§ Description of the task:
Without omitting anything, retype the data that follows.

§ Raw data:
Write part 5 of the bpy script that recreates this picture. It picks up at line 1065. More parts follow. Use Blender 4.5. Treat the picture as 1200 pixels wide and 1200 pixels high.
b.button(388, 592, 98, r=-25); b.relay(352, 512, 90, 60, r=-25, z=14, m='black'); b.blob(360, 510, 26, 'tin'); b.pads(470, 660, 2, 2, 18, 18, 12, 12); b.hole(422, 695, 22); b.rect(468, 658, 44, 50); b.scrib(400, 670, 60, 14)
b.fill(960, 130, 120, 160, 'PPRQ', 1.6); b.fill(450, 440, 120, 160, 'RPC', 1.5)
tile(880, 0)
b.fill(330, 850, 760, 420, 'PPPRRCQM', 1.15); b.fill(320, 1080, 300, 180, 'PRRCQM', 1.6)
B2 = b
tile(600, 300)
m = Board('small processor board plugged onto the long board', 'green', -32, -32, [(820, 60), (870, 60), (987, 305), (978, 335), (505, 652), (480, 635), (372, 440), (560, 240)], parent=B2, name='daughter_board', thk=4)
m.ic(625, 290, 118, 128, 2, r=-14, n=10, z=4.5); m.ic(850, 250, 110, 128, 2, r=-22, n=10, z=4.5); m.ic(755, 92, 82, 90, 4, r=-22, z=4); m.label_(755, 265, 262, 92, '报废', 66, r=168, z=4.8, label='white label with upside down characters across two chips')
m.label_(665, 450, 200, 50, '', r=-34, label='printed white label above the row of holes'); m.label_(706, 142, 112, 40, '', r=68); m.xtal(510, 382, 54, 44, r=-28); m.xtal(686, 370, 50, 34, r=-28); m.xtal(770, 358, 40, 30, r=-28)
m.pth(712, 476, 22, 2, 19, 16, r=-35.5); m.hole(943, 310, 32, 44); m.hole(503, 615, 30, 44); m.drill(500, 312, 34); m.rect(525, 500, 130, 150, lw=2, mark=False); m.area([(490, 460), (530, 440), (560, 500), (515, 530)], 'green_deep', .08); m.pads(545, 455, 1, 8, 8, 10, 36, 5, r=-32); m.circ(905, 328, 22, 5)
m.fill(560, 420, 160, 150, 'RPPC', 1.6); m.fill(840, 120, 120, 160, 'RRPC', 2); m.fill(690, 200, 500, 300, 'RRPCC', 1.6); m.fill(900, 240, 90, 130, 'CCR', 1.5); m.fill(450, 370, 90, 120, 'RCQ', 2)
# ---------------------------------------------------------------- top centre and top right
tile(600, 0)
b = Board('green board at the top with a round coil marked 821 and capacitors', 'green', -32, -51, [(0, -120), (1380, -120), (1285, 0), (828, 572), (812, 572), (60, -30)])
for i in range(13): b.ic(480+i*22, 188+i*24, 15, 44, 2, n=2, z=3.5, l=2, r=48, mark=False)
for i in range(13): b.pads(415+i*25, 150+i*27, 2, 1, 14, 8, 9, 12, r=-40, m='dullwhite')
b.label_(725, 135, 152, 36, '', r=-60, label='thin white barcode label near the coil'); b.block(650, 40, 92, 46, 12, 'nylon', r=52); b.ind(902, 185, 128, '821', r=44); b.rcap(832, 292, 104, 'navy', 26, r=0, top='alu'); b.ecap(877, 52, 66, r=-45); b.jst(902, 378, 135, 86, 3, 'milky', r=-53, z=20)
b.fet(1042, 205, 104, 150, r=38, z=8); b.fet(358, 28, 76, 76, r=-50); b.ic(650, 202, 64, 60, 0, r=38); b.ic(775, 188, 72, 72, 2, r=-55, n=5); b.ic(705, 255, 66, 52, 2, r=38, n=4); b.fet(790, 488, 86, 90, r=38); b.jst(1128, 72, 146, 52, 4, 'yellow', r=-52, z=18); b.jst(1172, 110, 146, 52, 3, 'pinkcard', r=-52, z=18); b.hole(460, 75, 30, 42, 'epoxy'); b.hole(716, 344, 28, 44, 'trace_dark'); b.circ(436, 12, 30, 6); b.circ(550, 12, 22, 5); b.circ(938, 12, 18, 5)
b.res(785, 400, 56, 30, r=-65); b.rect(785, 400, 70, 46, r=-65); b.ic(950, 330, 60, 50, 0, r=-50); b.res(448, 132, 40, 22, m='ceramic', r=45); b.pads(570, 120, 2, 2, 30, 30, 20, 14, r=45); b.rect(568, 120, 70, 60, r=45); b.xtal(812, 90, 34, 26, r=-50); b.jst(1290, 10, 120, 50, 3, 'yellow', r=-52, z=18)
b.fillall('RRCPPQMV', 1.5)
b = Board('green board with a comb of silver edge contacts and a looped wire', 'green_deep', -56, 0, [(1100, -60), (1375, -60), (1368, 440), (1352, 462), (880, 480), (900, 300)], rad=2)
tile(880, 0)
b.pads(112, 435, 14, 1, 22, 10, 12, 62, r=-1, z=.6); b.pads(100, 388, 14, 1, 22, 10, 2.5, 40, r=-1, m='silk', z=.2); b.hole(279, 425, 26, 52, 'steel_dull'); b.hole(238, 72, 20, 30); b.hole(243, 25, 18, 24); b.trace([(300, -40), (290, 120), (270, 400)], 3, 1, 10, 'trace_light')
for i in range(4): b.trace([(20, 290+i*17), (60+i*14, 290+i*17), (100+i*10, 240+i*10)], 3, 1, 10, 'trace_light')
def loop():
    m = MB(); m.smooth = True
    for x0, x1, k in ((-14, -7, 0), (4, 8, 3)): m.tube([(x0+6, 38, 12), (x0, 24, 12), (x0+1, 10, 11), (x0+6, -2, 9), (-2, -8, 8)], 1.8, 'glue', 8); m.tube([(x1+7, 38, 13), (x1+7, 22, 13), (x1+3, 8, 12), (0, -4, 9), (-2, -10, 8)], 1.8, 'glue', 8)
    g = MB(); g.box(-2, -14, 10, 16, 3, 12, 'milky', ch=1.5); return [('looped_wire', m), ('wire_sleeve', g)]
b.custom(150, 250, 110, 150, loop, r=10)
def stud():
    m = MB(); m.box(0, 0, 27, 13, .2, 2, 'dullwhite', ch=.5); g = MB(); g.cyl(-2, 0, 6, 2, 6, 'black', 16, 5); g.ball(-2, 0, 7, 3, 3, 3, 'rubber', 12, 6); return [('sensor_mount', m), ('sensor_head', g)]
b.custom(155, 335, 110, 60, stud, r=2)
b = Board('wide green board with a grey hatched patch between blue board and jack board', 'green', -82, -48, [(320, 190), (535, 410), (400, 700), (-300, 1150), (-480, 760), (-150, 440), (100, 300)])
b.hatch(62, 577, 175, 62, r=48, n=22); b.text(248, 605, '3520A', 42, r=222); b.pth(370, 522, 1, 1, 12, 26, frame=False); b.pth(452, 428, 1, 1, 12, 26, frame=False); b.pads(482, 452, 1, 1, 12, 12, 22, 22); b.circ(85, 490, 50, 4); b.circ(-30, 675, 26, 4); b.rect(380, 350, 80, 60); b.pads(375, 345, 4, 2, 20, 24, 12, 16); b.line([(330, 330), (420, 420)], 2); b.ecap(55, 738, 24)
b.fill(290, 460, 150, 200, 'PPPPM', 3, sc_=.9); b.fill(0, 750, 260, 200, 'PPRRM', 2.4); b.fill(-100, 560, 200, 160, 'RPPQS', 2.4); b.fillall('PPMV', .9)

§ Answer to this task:
Write part 5 of the bpy script that recreates this picture. It picks up at line 1065. More parts follow. Use Blender 4.5. Treat the picture as 1200 pixels wide and 1200 pixels high.
b.button(388, 592, 98, r=-25); b.relay(352, 512, 90, 60, r=-25, z=14, m='black'); b.blob(360, 510, 26, 'tin'); b.pads(470, 660, 2, 2, 18, 18, 12, 12); b.hole(422, 695, 22); b.rect(468, 658, 44, 50); b.scrib(400, 670, 60, 14)
b.fill(960, 130, 120, 160, 'PPRQ', 1.6); b.fill(450, 440, 120, 160, 'RPC', 1.5)
tile(880, 0)
b.fill(330, 850, 760, 420, 'PPPRRCQM', 1.15); b.fill(320, 1080, 300, 180, 'PRRCQM', 1.6)
B2 = b
tile(600, 300)
m = Board('small processor board plugged onto the long board', 'green', -32, -32, [(820, 60), (870, 60), (987, 305), (978, 335), (505, 652), (480, 635), (372, 440), (560, 240)], parent=B2, name='daughter_board', thk=4)
m.ic(625, 290, 118, 128, 2, r=-14, n=10, z=4.5); m.ic(850, 250, 110, 128, 2, r=-22, n=10, z=4.5); m.ic(755, 92, 82, 90, 4, r=-22, z=4); m.label_(755, 265, 262, 92, '报废', 66, r=168, z=4.8, label='white label with upside down characters across two chips')
m.label_(665, 450, 200, 50, '', r=-34, label='printed white label above the row of holes'); m.label_(706, 142, 112, 40, '', r=68); m.xtal(510, 382, 54, 44, r=-28); m.xtal(686, 370, 50, 34, r=-28); m.xtal(770, 358, 40, 30, r=-28)
m.pth(712, 476, 22, 2, 19, 16, r=-35.5); m.hole(943, 310, 32, 44); m.hole(503, 615, 30, 44); m.drill(500, 312, 34); m.rect(525, 500, 130, 150, lw=2, mark=False); m.area([(490, 460), (530, 440), (560, 500), (515, 530)], 'green_deep', .08); m.pads(545, 455, 1, 8, 8, 10, 36, 5, r=-32); m.circ(905, 328, 22, 5)
m.fill(560, 420, 160, 150, 'RPPC', 1.6); m.fill(840, 120, 120, 160, 'RRPC', 2); m.fill(690, 200, 500, 300, 'RRPCC', 1.6); m.fill(900, 240, 90, 130, 'CCR', 1.5); m.fill(450, 370, 90, 120, 'RCQ', 2)
# ---------------------------------------------------------------- top centre and top right
tile(600, 0)
b = Board('green board at the top with a round coil marked 821 and capacitors', 'green', -32, -51, [(0, -120), (1380, -120), (1285, 0), (828, 572), (812, 572), (60, -30)])
for i in range(13): b.ic(480+i*22, 188+i*24, 15, 44, 2, n=2, z=3.5, l=2, r=48, mark=False)
for i in range(13): b.pads(415+i*25, 150+i*27, 2, 1, 14, 8, 9, 12, r=-40, m='dullwhite')
b.label_(725, 135, 152, 36, '', r=-60, label='thin white barcode label near the coil'); b.block(650, 40, 92, 46, 12, 'nylon', r=52); b.ind(902, 185, 128, '821', r=44); b.rcap(832, 292, 104, 'navy', 26, r=0, top='alu'); b.ecap(877, 52, 66, r=-45); b.jst(902, 378, 135, 86, 3, 'milky', r=-53, z=20)
b.fet(1042, 205, 104, 150, r=38, z=8); b.fet(358, 28, 76, 76, r=-50); b.ic(650, 202, 64, 60, 0, r=38); b.ic(775, 188, 72, 72, 2, r=-55, n=5); b.ic(705, 255, 66, 52, 2, r=38, n=4); b.fet(790, 488, 86, 90, r=38); b.jst(1128, 72, 146, 52, 4, 'yellow', r=-52, z=18); b.jst(1172, 110, 146, 52, 3, 'pinkcard', r=-52, z=18); b.hole(460, 75, 30, 42, 'epoxy'); b.hole(716, 344, 28, 44, 'trace_dark'); b.circ(436, 12, 30, 6); b.circ(550, 12, 22, 5); b.circ(938, 12, 18, 5)
b.res(785, 400, 56, 30, r=-65); b.rect(785, 400, 70, 46, r=-65); b.ic(950, 330, 60, 50, 0, r=-50); b.res(448, 132, 40, 22, m='ceramic', r=45); b.pads(570, 120, 2, 2, 30, 30, 20, 14, r=45); b.rect(568, 120, 70, 60, r=45); b.xtal(812, 90, 34, 26, r=-50); b.jst(1290, 10, 120, 50, 3, 'yellow', r=-52, z=18)
b.fillall('RRCPPQMV', 1.5)
b = Board('green board with a comb of silver edge contacts and a looped wire', 'green_deep', -56, 0, [(1100, -60), (1375, -60), (1368, 440), (1352, 462), (880, 480), (900, 300)], rad=2)
tile(880, 0)
b.pads(112, 435, 14, 1, 22, 10, 12, 62, r=-1, z=.6); b.pads(100, 388, 14, 1, 22, 10, 2.5, 40, r=-1, m='silk', z=.2); b.hole(279, 425, 26, 52, 'steel_dull'); b.hole(238, 72, 20, 30); b.hole(243, 25, 18, 24); b.trace([(300, -40), (290, 120), (270, 400)], 3, 1, 10, 'trace_light')
for i in range(4): b.trace([(20, 290+i*17), (60+i*14, 290+i*17), (100+i*10, 240+i*10)], 3, 1, 10, 'trace_light')
def loop():
    m = MB(); m.smooth = True
    for x0, x1, k in ((-14, -7, 0), (4, 8, 3)): m.tube([(x0+6, 38, 12), (x0, 24, 12), (x0+1, 10, 11), (x0+6, -2, 9), (-2, -8, 8)], 1.8, 'glue', 8); m.tube([(x1+7, 38, 13), (x1+7, 22, 13), (x1+3, 8, 12), (0, -4, 9), (-2, -10, 8)], 1.8, 'glue', 8)
    g = MB(); g.box(-2, -14, 10, 16, 3, 12, 'milky', ch=1.5); return [('looped_wire', m), ('wire_sleeve', g)]
b.custom(150, 250, 110, 150, loop, r=10)
def stud():
    m = MB(); m.box(0, 0, 27, 13, .2, 2, 'dullwhite', ch=.5); g = MB(); g.cyl(-2, 0, 6, 2, 6, 'black', 16, 5); g.ball(-2, 0, 7, 3, 3, 3, 'rubber', 12, 6); return [('sensor_mount', m), ('sensor_head', g)]
b.custom(155, 335, 110, 60, stud, r=2)
b = Board('wide green board with a grey hatched patch between blue board and jack board', 'green', -82, -48, [(320, 190), (535, 410), (400, 700), (-300, 1150), (-480, 760), (-150, 440), (100, 300)])
b.hatch(62, 577, 175, 62, r=48, n=22); b.text(248, 605, '3520A', 42, r=222); b.pth(370, 522, 1, 1, 12, 26, frame=False); b.pth(452, 428, 1, 1, 12, 26, frame=False); b.pads(482, 452, 1, 1, 12, 12, 22, 22); b.circ(85, 490, 50, 4); b.circ(-30, 675, 26, 4); b.rect(380, 350, 80, 60); b.pads(375, 345, 4, 2, 20, 24, 12, 16); b.line([(330, 330), (420, 420)], 2); b.ecap(55, 738, 24)
b.fill(290, 460, 150, 200, 'PPPPM', 3, sc_=.9); b.fill(0, 750, 260, 200, 'PPRRM', 2.4); b.fill(-100, 560, 200, 160, 'RPPQS', 2.4); b.fillall('PPMV', .9)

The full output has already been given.